Para ultimar este nosso apontamento, uma referência com toque sentimental. Os jornais deram a informação que o chefe do governo, Sócrates (o português da Beira interior), sem aquele desprendimento e fortaleza de ânimo do seu homónimo da antiguidade grega, durante a solene cerimónia de entrega da medalha de ouro teve um momento de alguma fragilidade de natureza emotiva, do género lágrima ao canto do olho, talvez devido ao cansaço provocado pelo excessivo e persistente trabalho eleitoral que o tem ocupado todos os dias, nos últimos anos. E tal desfalecimento ou alvoroço psíquico compreende-se: se um homem (Sócrates ou Cavaco) nem é de pau, também não é de ouro, mesmo na ocasião em que (Sócrates ou Cavaco) dele está possuído, a título gracioso…
Aliás, a malta também se comoveu… A bem dizer, todos devemos estar comovidos e… agradecidos a suas excelentíssimas excelências, integrantes do assombroso milagre de Santarém. Sobretudo, pelo irresistível encantamento suscitado pelo brilhante metal precioso, pelos espectáculos e pela beleza formal, sofisticada e (in)consistente das explicações do impagável e devoto Moita – coisas e loisas que por todos foram pagas através da expedita via do Erário que, sofregamente, se alimenta dos dinheiros dos contribuintes.

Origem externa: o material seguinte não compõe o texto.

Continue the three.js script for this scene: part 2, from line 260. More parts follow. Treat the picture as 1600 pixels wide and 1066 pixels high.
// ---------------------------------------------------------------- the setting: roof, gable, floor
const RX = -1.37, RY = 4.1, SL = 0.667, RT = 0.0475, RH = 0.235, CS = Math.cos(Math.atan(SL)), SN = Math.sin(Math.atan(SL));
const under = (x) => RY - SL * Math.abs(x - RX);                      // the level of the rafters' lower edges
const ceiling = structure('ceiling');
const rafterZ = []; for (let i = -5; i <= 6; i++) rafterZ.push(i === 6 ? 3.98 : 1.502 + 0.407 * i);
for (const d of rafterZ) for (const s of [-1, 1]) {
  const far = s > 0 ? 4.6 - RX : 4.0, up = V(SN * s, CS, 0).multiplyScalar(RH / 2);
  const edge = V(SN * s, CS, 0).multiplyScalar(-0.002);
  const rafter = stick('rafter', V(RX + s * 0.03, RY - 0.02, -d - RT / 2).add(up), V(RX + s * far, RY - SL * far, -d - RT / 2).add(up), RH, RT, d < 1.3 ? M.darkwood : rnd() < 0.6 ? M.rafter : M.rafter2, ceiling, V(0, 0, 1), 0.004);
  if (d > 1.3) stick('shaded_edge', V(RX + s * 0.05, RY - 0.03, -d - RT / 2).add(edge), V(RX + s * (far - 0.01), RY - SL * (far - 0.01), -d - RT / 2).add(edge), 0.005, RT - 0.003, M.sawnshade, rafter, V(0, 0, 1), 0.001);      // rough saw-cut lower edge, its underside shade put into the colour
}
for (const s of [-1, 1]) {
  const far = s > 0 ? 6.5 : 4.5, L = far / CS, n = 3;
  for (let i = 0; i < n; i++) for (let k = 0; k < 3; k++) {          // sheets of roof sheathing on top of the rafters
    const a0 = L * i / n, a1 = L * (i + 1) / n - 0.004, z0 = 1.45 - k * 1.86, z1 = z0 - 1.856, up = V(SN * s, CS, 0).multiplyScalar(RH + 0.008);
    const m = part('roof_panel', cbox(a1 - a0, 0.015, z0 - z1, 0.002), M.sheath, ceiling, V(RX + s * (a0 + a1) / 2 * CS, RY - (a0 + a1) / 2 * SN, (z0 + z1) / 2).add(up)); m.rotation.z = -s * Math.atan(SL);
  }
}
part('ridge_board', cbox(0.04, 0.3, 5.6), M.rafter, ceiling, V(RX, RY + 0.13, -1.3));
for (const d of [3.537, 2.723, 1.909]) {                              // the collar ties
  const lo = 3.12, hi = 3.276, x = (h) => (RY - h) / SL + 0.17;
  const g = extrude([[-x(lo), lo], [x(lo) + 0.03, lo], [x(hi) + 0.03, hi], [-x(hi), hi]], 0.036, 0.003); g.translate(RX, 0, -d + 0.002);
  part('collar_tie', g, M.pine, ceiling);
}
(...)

Em todo o caso, tendo em atenção os rombos no Orçamento e os assaltos às bolsas dos cidadãos visados pelo Fisco, será desejável que não pegue a moda dos milagres camarários – do tipo aqui referido - de proveito ocasional e segundo a inspiração do desembaraçado, experto, famoso e mui fraterno Moita Flores… (pelos vistos, possuidor de um sentimento de fraternidade mui relativa e bastante selectiva, na medida em que dela, escandalosamente exclui a sofredora, compungida, determinada, senhora titular de todos os, ora recordados, desencantos dos mal-assombrados tempos de ministerial figura dos governos cavacais - de sua simplificada graça, Drª. Manuela Ferreira Leite).